Give back the lines exactly, from the first one to the line with "base = union([ell(c, r)", both ends included.
-------- Supplied information
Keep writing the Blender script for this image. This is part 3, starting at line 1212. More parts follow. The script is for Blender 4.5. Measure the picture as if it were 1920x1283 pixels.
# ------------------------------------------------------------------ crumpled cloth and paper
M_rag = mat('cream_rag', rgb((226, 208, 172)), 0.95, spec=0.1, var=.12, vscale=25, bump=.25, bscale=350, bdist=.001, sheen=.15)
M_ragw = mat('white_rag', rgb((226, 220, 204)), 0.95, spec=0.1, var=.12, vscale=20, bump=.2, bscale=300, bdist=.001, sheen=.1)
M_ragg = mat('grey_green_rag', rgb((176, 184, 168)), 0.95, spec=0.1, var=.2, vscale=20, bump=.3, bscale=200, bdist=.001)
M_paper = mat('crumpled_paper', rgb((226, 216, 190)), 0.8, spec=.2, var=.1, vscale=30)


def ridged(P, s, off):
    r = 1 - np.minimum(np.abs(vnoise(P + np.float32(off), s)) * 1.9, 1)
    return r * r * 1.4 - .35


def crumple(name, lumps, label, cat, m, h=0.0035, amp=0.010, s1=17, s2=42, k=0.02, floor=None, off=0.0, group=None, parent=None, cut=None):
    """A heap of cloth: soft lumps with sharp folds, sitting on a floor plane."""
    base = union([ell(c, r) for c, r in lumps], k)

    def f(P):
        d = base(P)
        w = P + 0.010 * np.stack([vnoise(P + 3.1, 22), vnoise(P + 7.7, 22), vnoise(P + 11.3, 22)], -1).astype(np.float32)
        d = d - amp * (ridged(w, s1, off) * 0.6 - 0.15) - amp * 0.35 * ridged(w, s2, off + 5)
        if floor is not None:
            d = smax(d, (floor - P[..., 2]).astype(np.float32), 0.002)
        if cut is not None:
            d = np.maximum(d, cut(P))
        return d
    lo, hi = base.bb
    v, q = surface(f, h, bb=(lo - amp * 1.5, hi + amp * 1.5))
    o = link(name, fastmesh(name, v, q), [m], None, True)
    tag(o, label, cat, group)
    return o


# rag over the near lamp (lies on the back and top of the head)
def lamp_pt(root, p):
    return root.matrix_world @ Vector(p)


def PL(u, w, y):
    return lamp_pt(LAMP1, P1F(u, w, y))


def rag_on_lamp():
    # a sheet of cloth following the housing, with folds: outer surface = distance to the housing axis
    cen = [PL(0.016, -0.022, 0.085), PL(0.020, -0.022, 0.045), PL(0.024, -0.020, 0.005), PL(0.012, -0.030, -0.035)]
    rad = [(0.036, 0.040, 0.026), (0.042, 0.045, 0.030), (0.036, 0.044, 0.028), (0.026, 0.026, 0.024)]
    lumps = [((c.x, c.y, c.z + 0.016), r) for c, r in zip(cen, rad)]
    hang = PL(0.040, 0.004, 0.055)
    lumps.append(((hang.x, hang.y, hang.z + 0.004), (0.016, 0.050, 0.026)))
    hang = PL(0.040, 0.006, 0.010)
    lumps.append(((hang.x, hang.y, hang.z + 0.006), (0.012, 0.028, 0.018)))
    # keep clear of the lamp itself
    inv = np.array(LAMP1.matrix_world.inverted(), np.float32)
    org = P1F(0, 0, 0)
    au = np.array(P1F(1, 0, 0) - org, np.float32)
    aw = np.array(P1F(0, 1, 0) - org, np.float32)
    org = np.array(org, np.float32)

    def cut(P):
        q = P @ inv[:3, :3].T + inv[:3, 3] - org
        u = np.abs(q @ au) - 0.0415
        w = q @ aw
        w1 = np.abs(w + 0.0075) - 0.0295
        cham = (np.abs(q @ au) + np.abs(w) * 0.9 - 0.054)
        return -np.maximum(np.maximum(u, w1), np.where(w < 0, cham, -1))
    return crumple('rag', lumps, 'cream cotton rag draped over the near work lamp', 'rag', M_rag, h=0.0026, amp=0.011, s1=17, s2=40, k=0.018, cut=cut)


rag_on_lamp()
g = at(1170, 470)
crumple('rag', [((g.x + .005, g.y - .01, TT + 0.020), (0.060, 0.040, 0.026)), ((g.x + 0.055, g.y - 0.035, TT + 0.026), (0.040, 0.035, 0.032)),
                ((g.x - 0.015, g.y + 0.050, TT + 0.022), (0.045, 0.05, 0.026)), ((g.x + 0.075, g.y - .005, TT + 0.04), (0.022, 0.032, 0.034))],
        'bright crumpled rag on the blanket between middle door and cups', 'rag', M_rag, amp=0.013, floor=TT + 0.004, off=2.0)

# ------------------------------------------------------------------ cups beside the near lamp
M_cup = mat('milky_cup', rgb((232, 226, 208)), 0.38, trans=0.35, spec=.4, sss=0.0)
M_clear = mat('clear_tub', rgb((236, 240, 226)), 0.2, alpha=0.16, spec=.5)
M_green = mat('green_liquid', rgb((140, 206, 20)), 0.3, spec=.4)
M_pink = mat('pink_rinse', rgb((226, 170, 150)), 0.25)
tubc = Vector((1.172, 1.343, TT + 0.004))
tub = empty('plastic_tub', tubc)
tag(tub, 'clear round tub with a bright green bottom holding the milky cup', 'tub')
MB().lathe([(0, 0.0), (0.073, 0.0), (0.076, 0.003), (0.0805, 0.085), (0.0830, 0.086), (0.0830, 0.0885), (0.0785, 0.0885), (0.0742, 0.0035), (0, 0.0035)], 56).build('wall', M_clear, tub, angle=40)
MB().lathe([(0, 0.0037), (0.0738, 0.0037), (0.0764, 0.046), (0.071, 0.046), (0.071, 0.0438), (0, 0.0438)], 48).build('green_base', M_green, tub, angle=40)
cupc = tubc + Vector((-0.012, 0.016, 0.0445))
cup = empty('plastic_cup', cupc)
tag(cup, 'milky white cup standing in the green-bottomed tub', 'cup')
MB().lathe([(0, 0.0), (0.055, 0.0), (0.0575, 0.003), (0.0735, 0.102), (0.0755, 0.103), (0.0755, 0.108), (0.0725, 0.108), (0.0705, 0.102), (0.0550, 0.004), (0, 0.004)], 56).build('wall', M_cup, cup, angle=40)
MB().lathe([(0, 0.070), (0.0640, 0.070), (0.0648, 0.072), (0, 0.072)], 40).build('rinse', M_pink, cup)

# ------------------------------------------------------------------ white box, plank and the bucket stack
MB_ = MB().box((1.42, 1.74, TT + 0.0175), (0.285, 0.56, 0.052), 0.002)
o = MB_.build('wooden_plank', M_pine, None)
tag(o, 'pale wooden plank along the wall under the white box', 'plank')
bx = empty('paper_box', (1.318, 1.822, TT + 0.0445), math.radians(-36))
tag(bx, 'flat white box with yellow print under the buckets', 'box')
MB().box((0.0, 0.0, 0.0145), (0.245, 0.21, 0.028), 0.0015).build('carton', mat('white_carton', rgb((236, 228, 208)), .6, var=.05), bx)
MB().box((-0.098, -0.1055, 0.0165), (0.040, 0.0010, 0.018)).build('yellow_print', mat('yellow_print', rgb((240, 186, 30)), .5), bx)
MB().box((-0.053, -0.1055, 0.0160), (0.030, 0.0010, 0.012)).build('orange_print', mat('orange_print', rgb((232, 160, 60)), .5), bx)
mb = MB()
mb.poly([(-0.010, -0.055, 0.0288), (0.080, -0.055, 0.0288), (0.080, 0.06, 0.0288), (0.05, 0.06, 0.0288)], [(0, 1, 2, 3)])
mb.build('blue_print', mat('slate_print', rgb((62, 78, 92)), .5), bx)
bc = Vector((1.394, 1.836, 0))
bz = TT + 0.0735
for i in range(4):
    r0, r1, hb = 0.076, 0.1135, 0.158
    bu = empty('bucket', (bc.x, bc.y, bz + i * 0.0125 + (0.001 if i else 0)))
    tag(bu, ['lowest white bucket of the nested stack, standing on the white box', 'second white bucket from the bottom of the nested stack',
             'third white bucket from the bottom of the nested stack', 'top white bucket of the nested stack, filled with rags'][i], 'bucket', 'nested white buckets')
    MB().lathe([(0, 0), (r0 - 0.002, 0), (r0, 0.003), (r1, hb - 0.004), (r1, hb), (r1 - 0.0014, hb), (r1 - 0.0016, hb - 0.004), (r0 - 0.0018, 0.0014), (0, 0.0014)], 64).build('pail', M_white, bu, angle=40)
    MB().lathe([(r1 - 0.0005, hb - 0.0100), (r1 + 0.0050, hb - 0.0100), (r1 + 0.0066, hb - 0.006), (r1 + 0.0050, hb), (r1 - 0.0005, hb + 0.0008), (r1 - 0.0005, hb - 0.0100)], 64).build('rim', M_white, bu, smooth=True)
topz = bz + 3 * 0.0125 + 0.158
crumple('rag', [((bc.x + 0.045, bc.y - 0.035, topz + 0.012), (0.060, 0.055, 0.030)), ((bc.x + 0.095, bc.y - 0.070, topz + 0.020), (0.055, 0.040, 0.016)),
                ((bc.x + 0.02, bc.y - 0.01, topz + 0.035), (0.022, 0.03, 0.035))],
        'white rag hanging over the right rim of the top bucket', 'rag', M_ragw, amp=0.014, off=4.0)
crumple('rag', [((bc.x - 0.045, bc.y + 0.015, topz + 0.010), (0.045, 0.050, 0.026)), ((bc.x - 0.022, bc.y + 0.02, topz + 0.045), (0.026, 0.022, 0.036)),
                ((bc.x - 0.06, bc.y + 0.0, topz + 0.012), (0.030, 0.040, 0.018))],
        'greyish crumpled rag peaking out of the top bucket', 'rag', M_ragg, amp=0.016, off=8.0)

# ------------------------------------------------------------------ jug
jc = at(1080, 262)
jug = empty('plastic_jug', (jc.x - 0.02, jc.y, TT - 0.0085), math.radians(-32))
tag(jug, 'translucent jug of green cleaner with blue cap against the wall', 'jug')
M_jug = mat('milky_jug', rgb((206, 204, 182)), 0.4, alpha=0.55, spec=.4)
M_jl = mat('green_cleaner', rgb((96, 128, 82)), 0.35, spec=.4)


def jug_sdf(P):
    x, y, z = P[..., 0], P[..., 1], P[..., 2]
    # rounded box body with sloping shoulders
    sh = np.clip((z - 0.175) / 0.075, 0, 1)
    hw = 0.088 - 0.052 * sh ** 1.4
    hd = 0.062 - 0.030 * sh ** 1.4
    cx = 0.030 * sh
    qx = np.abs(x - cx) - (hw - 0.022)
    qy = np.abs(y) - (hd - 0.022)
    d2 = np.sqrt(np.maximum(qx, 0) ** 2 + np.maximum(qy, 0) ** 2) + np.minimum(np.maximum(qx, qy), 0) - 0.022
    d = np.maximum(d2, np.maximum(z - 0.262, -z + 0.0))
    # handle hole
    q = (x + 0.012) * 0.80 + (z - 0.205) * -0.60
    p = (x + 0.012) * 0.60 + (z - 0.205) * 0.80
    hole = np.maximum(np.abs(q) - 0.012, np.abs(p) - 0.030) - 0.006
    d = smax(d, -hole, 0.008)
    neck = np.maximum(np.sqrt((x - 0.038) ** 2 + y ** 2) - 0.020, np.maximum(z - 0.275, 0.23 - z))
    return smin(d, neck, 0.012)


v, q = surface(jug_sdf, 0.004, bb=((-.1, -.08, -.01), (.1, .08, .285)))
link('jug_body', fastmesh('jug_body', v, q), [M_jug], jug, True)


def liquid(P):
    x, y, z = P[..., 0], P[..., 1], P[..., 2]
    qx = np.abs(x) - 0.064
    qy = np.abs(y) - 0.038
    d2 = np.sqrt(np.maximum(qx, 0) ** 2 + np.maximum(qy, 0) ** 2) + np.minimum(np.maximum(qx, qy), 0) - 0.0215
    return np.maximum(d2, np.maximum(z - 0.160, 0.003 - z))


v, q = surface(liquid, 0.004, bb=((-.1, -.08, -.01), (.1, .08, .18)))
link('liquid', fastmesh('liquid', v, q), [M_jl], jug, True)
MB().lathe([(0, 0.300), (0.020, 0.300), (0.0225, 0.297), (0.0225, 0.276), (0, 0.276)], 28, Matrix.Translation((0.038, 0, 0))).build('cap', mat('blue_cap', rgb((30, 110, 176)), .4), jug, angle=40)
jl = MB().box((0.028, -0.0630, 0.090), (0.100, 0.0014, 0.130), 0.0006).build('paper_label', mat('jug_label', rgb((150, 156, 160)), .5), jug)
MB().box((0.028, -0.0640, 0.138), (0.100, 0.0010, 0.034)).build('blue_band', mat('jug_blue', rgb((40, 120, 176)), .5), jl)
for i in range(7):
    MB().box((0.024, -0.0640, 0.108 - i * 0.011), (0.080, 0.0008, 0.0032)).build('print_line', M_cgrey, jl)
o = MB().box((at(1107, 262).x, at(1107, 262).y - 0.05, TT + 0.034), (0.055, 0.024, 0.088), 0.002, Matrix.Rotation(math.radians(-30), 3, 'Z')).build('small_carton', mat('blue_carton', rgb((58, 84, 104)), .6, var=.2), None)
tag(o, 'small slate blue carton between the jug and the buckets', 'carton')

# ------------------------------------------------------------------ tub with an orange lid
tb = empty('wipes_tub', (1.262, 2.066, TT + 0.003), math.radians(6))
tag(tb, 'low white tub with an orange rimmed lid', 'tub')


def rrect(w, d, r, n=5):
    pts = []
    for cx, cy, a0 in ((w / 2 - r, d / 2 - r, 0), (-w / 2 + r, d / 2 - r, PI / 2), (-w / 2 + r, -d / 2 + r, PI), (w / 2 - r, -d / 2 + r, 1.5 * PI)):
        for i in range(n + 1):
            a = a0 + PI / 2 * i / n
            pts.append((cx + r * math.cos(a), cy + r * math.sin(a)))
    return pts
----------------
▸ **Final result**
Keep writing the Blender script for this image. This is part 3, starting at line 1212. More parts follow. The script is for Blender 4.5. Measure the picture as if it were 1920x1283 pixels.
# ------------------------------------------------------------------ crumpled cloth and paper
M_rag = mat('cream_rag', rgb((226, 208, 172)), 0.95, spec=0.1, var=.12, vscale=25, bump=.25, bscale=350, bdist=.001, sheen=.15)
M_ragw = mat('white_rag', rgb((226, 220, 204)), 0.95, spec=0.1, var=.12, vscale=20, bump=.2, bscale=300, bdist=.001, sheen=.1)
M_ragg = mat('grey_green_rag', rgb((176, 184, 168)), 0.95, spec=0.1, var=.2, vscale=20, bump=.3, bscale=200, bdist=.001)
M_paper = mat('crumpled_paper', rgb((226, 216, 190)), 0.8, spec=.2, var=.1, vscale=30)


def ridged(P, s, off):
    r = 1 - np.minimum(np.abs(vnoise(P + np.float32(off), s)) * 1.9, 1)
    return r * r * 1.4 - .35


def crumple(name, lumps, label, cat, m, h=0.0035, amp=0.010, s1=17, s2=42, k=0.02, floor=None, off=0.0, group=None, parent=None, cut=None):
    """A heap of cloth: soft lumps with sharp folds, sitting on a floor plane."""
    base = union([ell(c, r) for c, r in lumps], k)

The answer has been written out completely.